Tested: 2019 Volkswagen Polo (6th generation) Beats

Last year, Galimoto Media took to the roads of the Eastern Cape to test the new Volkswagen Polo range as the sixth generation of this car was launched. Now, some time after this initial; and a few other; tests with the Polo, we got to test the Beats version.

What makes this Polo different?

Beats me…

No, really?

On a more serious note, the Polo Beats is very much the same as the other models. Featuring a 1.0 TSI engine, this Polo kicks out 70kW (at 5,000rpm) and 175Nm (2,000 – 3,500rpm). As tested on the long and open roads of the Eastern coast, this engine is much livelier than what can be seen on paper.

With a five speed manual (R16,000 more for the automatic Beats Comfortline), this car is easily capable of travelling the standard 120kph at low revolutions. Secondly, a low fuel economy of just above 5 litres per 100km will also keep the car on the open road for quite a while, thanks to a 40l fuel tank.

In terms of safety, the Polo Beats comes with ABS / EBD, brake assist, traction- and stability control and 6 airbags.

Further, the car also comes with electric windows, power steering, central locking, air conditioning (climate control as optional), Bluetooth, USB ports, LED daytime running lights , front fog lights, rear fog lights, multi function steering wheel, keyless access and alloy wheels.

Off course there are also numerous optional extras like a reverse camera, park distance sensors, electric folding mirrors, automatic rain sensor wipers, automatic headlights, a panoramic roof, navigation and keyless central locking.

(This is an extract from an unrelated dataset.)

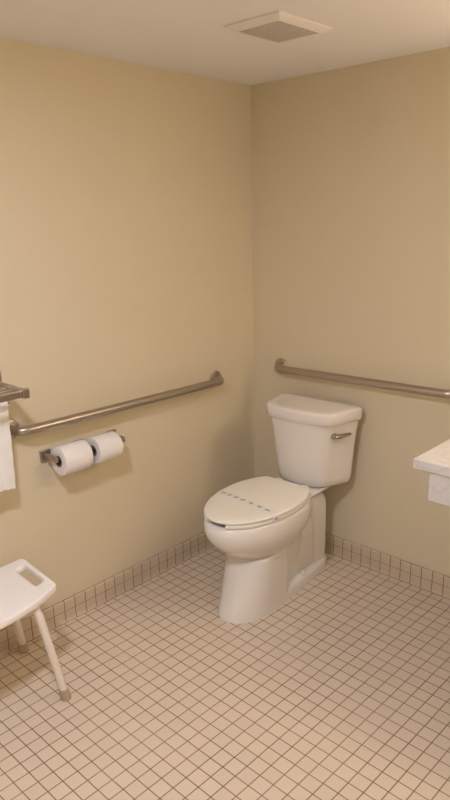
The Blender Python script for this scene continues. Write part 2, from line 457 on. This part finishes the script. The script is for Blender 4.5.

However, you might only purchase the Beats for one reason. Beats by Dr. Dre, as you may or may not know, is one of the leading audio manufacturers worldwide, joining forces with Apple Inc. in 2014.

As a student in need of a car, trying to convince your parents that the Polo Beats has more safety and a bigger boot than the normal Polo Comfortline, will not fly.

Costing R13 000 more than the normal 1.0 TSI Comfortline, the Beats carries a 300 Watt sound system. Secondly, it may also give you some differently coloured interior panels, which brings more ‘funk’ to the car itself.

Thirdly, the Beats is also equipped with comfortable Beats branded seats. Should the desire be there, the car can also be ordered with a 11.2 inch infotainment system found in the new Golf.

Should I go for the Beats?

We very much like the new Polo range and there is a good reason for being the second highest selling car in South Africa (after the Polo Vivo). Not only does the new Polo range provide more safety and comfort, but also incredible value for money; thanks to Volkswagen building a manufacturing plant in the Eastern Cape.

However, purchasing the Beats might not be the best option in the Polo line-up. At R295,700 (R311,750 for the automatic), we would very much rather prefer the Comfortline R-Line (R300,500) or the 1.0 TSI Highline (R306,900). Spend R5,000 more and you can walk away with the 1.0 TSi Comfortline R-Line auto.

In short, a sound system might be very fitting and depending on the age of the buyer, the Beats system could be very appealing. However, to get more money’s worth, either of the other mentioned models in this line up is preferred.